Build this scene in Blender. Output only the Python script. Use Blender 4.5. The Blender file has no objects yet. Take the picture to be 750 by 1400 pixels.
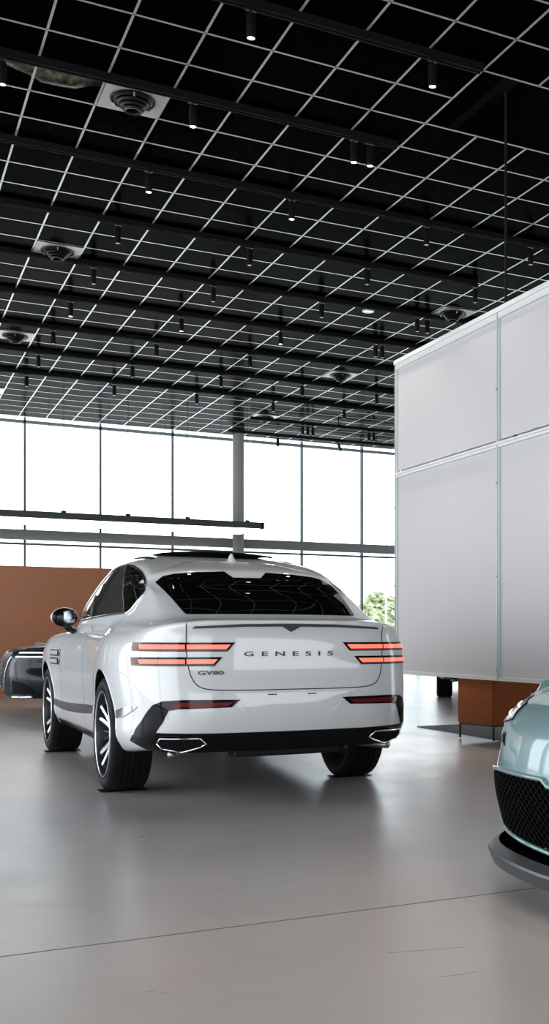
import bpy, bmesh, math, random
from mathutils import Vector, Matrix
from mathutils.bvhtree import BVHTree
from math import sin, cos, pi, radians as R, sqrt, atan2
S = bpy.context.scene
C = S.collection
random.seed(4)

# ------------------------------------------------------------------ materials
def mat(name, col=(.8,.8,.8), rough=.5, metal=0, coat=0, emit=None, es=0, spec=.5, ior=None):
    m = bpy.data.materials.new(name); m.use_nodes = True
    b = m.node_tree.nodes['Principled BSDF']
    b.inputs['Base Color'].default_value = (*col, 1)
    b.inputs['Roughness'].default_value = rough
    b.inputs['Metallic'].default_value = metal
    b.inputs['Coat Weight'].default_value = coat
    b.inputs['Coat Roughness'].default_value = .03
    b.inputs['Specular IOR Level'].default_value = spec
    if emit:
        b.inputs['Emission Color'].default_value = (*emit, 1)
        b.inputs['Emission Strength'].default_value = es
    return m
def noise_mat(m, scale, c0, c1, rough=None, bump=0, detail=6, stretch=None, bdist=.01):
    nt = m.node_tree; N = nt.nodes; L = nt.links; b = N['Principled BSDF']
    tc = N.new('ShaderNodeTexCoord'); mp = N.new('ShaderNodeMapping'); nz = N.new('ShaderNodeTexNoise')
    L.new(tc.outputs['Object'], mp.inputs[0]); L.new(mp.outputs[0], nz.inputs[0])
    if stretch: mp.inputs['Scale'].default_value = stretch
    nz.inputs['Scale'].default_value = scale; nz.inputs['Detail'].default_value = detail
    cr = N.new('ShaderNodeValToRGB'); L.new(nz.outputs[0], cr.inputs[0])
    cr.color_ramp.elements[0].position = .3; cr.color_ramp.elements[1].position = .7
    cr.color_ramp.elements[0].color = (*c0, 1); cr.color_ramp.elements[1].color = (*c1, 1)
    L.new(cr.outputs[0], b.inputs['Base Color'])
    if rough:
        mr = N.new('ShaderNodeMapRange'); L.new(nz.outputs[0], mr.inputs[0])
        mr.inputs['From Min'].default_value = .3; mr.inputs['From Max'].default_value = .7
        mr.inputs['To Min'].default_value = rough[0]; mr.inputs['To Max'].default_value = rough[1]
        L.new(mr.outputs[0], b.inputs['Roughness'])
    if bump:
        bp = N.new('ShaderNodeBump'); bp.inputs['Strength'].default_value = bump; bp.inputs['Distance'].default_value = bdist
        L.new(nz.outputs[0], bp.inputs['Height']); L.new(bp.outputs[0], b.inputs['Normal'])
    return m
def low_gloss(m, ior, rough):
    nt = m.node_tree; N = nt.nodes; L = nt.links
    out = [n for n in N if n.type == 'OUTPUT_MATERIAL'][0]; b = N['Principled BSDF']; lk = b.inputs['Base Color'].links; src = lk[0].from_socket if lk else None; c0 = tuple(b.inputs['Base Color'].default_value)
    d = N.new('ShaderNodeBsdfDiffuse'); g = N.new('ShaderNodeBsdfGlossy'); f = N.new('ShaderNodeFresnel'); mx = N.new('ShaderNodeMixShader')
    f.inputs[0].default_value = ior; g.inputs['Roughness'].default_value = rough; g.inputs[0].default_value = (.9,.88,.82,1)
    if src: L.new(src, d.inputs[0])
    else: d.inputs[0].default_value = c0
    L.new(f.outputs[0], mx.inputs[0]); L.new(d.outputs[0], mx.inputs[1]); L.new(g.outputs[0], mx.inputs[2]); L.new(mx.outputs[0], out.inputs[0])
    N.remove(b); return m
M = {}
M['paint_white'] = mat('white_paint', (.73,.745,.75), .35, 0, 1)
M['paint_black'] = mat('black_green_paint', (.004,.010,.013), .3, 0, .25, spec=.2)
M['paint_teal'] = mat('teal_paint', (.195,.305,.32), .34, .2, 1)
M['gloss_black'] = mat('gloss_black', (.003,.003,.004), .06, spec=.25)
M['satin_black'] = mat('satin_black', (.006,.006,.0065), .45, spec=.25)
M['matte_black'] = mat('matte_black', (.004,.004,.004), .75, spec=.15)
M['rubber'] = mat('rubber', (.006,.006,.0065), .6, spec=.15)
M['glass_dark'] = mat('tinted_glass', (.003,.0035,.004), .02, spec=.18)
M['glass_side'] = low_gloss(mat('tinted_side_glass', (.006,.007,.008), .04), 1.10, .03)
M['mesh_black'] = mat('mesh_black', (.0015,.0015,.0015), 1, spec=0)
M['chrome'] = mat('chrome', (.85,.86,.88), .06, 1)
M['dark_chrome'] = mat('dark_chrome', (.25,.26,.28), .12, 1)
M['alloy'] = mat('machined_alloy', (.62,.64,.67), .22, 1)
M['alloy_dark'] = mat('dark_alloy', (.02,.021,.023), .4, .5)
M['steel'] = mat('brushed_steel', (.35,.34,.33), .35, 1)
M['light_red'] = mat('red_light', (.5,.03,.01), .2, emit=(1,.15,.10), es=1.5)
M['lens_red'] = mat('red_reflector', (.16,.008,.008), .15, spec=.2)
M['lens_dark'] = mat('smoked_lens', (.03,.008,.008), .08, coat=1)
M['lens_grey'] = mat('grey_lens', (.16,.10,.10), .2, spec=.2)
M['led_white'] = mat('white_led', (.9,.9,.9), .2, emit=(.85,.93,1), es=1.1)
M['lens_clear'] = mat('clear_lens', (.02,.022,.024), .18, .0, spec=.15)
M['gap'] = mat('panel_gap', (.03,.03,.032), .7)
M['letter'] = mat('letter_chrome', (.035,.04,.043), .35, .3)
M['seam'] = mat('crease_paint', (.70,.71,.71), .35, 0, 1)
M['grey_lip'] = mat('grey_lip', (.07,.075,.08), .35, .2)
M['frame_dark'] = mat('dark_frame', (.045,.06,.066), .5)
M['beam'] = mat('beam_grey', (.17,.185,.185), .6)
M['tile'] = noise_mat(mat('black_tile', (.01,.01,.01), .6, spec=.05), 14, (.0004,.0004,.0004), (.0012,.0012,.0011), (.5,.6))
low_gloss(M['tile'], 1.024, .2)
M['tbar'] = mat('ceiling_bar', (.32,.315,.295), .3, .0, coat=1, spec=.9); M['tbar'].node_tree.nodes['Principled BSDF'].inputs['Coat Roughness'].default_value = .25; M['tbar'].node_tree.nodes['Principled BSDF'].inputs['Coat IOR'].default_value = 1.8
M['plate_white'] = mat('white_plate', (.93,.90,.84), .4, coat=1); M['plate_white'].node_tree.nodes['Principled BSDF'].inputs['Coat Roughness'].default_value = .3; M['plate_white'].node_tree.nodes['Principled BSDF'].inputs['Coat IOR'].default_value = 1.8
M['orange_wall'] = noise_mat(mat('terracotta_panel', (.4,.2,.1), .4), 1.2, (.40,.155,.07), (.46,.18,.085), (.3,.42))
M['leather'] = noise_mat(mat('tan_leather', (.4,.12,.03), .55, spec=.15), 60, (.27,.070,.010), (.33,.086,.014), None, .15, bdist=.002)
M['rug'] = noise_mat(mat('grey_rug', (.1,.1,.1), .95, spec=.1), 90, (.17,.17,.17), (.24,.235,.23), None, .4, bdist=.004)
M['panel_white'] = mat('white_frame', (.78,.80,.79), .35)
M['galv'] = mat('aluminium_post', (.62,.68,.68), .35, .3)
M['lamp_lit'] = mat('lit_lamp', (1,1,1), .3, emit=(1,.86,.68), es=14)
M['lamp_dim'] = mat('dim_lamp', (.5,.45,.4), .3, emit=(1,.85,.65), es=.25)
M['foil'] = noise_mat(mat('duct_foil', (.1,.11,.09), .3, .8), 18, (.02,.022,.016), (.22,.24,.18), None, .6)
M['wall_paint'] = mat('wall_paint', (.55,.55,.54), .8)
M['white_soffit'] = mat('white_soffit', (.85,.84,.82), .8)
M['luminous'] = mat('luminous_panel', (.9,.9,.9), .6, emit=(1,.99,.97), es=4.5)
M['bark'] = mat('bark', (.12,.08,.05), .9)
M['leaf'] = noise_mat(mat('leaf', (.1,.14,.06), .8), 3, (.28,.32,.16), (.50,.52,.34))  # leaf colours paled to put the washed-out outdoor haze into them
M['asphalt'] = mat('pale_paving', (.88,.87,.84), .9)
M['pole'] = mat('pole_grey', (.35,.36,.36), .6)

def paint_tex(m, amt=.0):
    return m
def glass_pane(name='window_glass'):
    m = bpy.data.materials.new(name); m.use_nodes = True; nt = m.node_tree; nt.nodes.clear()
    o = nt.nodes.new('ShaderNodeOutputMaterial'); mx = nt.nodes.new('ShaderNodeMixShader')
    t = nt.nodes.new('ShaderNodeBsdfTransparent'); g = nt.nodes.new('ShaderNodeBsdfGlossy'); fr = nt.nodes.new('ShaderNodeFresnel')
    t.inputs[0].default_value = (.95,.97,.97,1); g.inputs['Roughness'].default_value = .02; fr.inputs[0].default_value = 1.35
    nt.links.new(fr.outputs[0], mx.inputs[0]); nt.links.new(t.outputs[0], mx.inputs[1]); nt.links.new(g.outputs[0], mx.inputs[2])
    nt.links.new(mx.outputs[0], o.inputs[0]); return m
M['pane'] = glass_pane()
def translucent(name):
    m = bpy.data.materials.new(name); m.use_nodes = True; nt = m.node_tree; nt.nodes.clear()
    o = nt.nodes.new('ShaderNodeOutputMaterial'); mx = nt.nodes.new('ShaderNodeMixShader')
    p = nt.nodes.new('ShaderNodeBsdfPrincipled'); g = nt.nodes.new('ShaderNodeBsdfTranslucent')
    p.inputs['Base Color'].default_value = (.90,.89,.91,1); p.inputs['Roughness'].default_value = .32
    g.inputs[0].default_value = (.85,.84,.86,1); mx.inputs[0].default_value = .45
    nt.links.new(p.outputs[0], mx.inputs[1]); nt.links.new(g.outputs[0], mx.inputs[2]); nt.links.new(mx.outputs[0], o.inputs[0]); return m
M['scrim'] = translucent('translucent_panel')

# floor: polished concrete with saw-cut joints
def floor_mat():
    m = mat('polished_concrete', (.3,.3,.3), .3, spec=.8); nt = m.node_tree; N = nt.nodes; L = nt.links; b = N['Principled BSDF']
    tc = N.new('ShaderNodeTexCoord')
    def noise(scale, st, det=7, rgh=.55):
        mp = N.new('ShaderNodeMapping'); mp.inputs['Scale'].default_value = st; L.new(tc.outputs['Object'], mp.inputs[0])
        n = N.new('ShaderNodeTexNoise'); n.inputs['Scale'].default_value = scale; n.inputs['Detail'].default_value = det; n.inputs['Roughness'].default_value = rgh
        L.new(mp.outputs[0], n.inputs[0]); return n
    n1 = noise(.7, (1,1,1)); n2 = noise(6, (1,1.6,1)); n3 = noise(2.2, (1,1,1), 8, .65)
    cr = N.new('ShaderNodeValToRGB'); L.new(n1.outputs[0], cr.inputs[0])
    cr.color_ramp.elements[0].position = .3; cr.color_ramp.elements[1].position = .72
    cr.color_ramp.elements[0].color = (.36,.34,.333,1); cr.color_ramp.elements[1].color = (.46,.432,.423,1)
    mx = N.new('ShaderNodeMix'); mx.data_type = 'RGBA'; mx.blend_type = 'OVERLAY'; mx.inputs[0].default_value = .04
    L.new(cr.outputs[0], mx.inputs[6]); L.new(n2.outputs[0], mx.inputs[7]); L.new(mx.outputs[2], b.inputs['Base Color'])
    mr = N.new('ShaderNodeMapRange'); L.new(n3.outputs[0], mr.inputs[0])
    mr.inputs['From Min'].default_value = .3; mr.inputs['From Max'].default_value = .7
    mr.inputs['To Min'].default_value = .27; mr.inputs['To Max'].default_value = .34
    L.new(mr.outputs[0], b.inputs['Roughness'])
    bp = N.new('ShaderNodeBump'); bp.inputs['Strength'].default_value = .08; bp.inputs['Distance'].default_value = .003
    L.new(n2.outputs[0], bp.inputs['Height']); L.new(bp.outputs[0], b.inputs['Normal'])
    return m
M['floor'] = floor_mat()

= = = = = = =

TASK TO COMPLETE:
Look at the listing and set down only the lines from its start through the line with "random.seed(4)", word for word and without pictures.

EXERCISE ANSWER:
Build this scene in Blender. Output only the Python script. Use Blender 4.5. The Blender file has no objects yet. Take the picture to be 750 by 1400 pixels.
import bpy, bmesh, math, random
from mathutils import Vector, Matrix
from mathutils.bvhtree import BVHTree
from math import sin, cos, pi, radians as R, sqrt, atan2
S = bpy.context.scene
C = S.collection
random.seed(4)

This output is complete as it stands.